Required task:
Starting with the line that contains "The Blender Python script for this scene continues." and stopping after the line that contains "print('traced trees', round(time.time()", output every line exactly as it stands.

Supplied records:
====
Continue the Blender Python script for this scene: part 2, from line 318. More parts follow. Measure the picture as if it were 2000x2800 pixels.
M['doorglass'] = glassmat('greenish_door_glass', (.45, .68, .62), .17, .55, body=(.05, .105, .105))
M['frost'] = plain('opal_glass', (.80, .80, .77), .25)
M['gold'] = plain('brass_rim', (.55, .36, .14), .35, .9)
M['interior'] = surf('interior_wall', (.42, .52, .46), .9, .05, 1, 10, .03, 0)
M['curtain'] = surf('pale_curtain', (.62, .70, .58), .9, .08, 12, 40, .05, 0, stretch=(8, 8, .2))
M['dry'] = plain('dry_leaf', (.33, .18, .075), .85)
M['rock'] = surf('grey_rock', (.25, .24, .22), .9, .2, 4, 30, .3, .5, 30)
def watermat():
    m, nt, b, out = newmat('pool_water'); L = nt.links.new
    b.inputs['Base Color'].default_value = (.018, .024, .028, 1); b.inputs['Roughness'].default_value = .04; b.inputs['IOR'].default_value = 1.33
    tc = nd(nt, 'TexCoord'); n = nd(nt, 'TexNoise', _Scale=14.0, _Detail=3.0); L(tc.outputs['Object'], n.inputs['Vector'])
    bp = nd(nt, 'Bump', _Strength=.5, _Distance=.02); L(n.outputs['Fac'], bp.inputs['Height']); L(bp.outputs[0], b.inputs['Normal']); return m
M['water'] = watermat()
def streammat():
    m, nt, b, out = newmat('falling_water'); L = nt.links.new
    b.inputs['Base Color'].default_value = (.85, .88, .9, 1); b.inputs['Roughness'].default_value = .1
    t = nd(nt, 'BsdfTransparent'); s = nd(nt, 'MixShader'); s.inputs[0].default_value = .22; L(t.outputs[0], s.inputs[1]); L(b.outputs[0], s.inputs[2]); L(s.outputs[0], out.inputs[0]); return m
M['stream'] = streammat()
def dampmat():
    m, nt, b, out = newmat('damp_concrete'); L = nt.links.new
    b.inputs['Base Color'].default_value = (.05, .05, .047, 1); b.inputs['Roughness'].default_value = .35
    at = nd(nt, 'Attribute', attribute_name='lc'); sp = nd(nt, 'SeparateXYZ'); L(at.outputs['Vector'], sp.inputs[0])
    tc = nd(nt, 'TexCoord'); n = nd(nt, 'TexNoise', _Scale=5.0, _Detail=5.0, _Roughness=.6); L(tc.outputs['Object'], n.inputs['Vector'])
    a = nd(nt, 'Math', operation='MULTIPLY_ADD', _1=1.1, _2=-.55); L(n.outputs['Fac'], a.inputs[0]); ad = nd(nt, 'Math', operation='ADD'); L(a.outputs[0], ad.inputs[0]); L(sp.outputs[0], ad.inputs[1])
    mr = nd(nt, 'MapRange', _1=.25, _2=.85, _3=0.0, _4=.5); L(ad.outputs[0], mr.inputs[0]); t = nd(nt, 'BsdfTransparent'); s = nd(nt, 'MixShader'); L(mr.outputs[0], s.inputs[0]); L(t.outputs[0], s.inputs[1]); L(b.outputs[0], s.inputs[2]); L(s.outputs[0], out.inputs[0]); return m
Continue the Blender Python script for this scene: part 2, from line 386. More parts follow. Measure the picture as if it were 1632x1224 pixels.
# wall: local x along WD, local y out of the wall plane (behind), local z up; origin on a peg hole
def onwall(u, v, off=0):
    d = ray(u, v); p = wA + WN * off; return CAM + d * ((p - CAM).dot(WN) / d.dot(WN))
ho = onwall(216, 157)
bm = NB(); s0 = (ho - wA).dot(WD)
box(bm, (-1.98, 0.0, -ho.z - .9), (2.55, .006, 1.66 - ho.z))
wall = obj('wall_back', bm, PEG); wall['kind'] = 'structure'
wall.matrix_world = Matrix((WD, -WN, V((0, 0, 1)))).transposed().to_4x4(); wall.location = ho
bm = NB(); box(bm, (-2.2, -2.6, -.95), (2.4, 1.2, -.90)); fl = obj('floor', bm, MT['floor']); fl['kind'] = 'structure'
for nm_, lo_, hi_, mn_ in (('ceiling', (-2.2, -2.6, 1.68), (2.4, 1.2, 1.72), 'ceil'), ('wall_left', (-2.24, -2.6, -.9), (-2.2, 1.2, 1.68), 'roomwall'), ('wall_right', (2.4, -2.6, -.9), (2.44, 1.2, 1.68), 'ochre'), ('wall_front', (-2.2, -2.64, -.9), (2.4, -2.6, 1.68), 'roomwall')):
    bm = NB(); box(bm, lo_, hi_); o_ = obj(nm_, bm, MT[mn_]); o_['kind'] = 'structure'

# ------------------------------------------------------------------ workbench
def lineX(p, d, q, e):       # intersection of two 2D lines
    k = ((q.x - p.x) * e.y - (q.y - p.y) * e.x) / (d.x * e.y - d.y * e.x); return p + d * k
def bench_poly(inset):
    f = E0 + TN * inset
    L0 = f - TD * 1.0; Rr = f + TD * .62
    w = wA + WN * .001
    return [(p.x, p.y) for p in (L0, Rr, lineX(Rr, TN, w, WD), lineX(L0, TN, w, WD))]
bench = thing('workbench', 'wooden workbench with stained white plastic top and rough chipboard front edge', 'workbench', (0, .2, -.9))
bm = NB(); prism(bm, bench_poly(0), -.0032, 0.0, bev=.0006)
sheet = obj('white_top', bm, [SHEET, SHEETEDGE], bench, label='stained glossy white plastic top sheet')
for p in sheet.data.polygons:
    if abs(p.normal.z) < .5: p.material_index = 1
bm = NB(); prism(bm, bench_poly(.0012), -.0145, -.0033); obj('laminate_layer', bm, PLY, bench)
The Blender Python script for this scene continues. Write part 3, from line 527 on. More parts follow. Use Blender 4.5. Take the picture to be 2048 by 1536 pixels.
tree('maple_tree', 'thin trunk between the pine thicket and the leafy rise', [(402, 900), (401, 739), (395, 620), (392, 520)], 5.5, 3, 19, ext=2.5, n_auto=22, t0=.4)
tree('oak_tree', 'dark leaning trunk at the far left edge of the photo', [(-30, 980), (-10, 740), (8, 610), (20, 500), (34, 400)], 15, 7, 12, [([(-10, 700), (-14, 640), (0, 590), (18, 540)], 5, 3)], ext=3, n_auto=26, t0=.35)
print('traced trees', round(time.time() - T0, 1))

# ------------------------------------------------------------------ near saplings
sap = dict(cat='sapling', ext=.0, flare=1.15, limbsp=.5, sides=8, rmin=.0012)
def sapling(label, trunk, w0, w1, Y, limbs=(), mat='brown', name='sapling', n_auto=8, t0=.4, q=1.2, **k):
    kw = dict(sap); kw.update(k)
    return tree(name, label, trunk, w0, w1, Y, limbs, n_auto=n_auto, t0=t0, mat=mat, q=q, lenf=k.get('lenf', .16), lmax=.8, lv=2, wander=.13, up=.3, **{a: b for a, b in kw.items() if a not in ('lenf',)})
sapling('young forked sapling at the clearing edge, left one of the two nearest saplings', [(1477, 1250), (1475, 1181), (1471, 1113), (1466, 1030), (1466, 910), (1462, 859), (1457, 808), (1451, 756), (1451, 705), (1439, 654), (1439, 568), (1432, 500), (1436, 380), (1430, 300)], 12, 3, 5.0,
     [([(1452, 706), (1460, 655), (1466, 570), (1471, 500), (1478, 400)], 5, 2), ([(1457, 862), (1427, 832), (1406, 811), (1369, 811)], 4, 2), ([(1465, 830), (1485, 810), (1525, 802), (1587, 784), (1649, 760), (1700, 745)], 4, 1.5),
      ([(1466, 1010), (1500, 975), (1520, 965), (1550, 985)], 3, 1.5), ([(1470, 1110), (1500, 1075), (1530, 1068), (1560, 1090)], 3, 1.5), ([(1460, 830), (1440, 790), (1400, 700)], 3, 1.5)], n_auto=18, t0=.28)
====
Answer to the exercise:
The Blender Python script for this scene continues. Write part 3, from line 527 on. More parts follow. Use Blender 4.5. Take the picture to be 2048 by 1536 pixels.
tree('maple_tree', 'thin trunk between the pine thicket and the leafy rise', [(402, 900), (401, 739), (395, 620), (392, 520)], 5.5, 3, 19, ext=2.5, n_auto=22, t0=.4)
tree('oak_tree', 'dark leaning trunk at the far left edge of the photo', [(-30, 980), (-10, 740), (8, 610), (20, 500), (34, 400)], 15, 7, 12, [([(-10, 700), (-14, 640), (0, 590), (18, 540)], 5, 3)], ext=3, n_auto=26, t0=.35)
print('traced trees', round(time.time() - T0, 1))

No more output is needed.